[begin Given data]
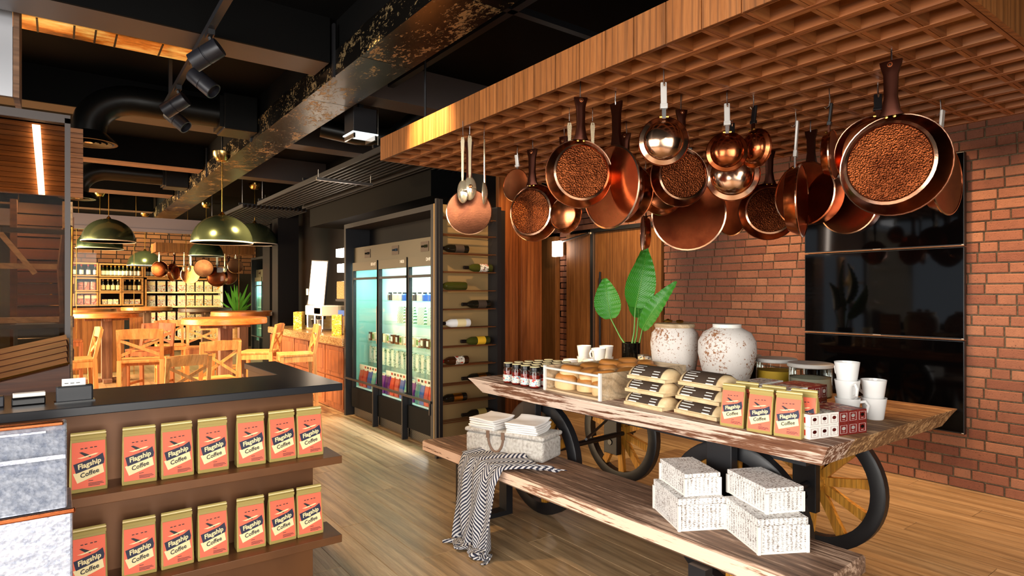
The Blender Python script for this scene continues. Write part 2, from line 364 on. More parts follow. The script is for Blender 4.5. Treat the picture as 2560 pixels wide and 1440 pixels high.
# floor: base slab and loose-laid planks
t = NT('floor_far'); v = t.coord((1, .05, 1)); n = t.noise(v, 14, 5)
sp = t.n('SeparateXYZ', Vector=t.n('TexCoord').outputs['Object'])
gap = t.math('LESS_THAN', t.math('FRACT', t.math('DIVIDE', sp.outputs[0], .197)), .02)
t.P(Base_Color=t.mix(gap, t.ramp(n, [(.3, '#8a6a48'), (.7, '#b3946c')]), '#4a3826'), Roughness=.35)
floor = struct(B(-4, 6.4, -3, 18, -.06, -.006).build('floor', 'floor_far'))
pm = {}
for i in range(-6, 28):
    x0 = i*.197+.02
    if x0 < -1.2 or x0 > 5.35: continue
    off = (i*37 % 11)/11*1.9; y = -1.0-off
    while y < 7.6:
        y0, y1 = max(y, -.2), min(y+1.9, 7.6)
        if y1-y0 > .05 and not (x0 < .3 and y1 < 2):
            L = round(y1-y0, 3)
            if L not in pm:
                w, c = .1962/2, .0018
                pm[L] = MB().loft([[(-w, 0, -.02), (w, 0, -.02), (w, L-.002, -.02), (-w, L-.002, -.02)], [(-w, 0, -c), (w, 0, -c), (w, L-.002, -c), (-w, L-.002, -c)],
                                   [(-w+c, c, 0), (w-c, c, 0), (w-c, L-.002-c, 0), (-w+c, L-.002-c, 0)]]).mesh('plank', 'floor_wood')
            put('plank', pm[L], floor, (x0+.0985, y0, 0))
        y += 1.9
# ceiling
ceiling = struct(B(-4, 6.4, -3, 18, CEIL, CEIL+.06).build('ceiling', 'ceiling_black'))
for k, (y0, y1, mt) in enumerate([(4.07, 4.36, 'beam_grey'), (6.30, 6.55, 'beam_grey'), (8.55, 8.87, 'old_beam'), (11.07, 11.5, 'old_beam'), (13.6, 13.9, 'old_beam'), (1.8, 2.05, 'dark_wall')]):
    q = struct(tag(B(-4, 1.47, y0, y1, 3.0, CEIL).build('ceiling_beam', mt), 'broad flat ceiling beam left of the long duct', 'beam'))
    B(-4, 1.47, y0-.02, y0-.001, 3.0, CEIL).build('beam_face_shade', 'ceiling_black', q)  # added black board, puts the shade on the beam's front face into colour
for k, (y0, y1) in enumerate([(4.55, 4.8), (6.5, 6.75), (8.7, 8.95)]):
    struct(tag(B(1.86, 6.4, y0, y1, 3.0, CEIL).build('ceiling_beam', 'beam_grey'), 'flat ceiling beam right of the long duct', 'beam'))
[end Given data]
**What to produce:**
Output a faithful copy of the data, with each picture left out.

**Output:**
The Blender Python script for this scene continues. Write part 2, from line 364 on. More parts follow. The script is for Blender 4.5. Treat the picture as 2560 pixels wide and 1440 pixels high.
# floor: base slab and loose-laid planks
t = NT('floor_far'); v = t.coord((1, .05, 1)); n = t.noise(v, 14, 5)
sp = t.n('SeparateXYZ', Vector=t.n('TexCoord').outputs['Object'])
gap = t.math('LESS_THAN', t.math('FRACT', t.math('DIVIDE', sp.outputs[0], .197)), .02)
t.P(Base_Color=t.mix(gap, t.ramp(n, [(.3, '#8a6a48'), (.7, '#b3946c')]), '#4a3826'), Roughness=.35)
floor = struct(B(-4, 6.4, -3, 18, -.06, -.006).build('floor', 'floor_far'))
pm = {}
for i in range(-6, 28):
    x0 = i*.197+.02
    if x0 < -1.2 or x0 > 5.35: continue
    off = (i*37 % 11)/11*1.9; y = -1.0-off
    while y < 7.6:
        y0, y1 = max(y, -.2), min(y+1.9, 7.6)
        if y1-y0 > .05 and not (x0 < .3 and y1 < 2):
            L = round(y1-y0, 3)
            if L not in pm:
                w, c = .1962/2, .0018
                pm[L] = MB().loft([[(-w, 0, -.02), (w, 0, -.02), (w, L-.002, -.02), (-w, L-.002, -.02)], [(-w, 0, -c), (w, 0, -c), (w, L-.002, -c), (-w, L-.002, -c)],
                                   [(-w+c, c, 0), (w-c, c, 0), (w-c, L-.002-c, 0), (-w+c, L-.002-c, 0)]]).mesh('plank', 'floor_wood')
            put('plank', pm[L], floor, (x0+.0985, y0, 0))
        y += 1.9
# ceiling
ceiling = struct(B(-4, 6.4, -3, 18, CEIL, CEIL+.06).build('ceiling', 'ceiling_black'))
for k, (y0, y1, mt) in enumerate([(4.07, 4.36, 'beam_grey'), (6.30, 6.55, 'beam_grey'), (8.55, 8.87, 'old_beam'), (11.07, 11.5, 'old_beam'), (13.6, 13.9, 'old_beam'), (1.8, 2.05, 'dark_wall')]):
    q = struct(tag(B(-4, 1.47, y0, y1, 3.0, CEIL).build('ceiling_beam', mt), 'broad flat ceiling beam left of the long duct', 'beam'))
    B(-4, 1.47, y0-.02, y0-.001, 3.0, CEIL).build('beam_face_shade', 'ceiling_black', q)  # added black board, puts the shade on the beam's front face into colour
for k, (y0, y1) in enumerate([(4.55, 4.8), (6.5, 6.75), (8.7, 8.95)]):
    struct(tag(B(1.86, 6.4, y0, y1, 3.0, CEIL).build('ceiling_beam', 'beam_grey'), 'flat ceiling beam right of the long duct', 'beam'))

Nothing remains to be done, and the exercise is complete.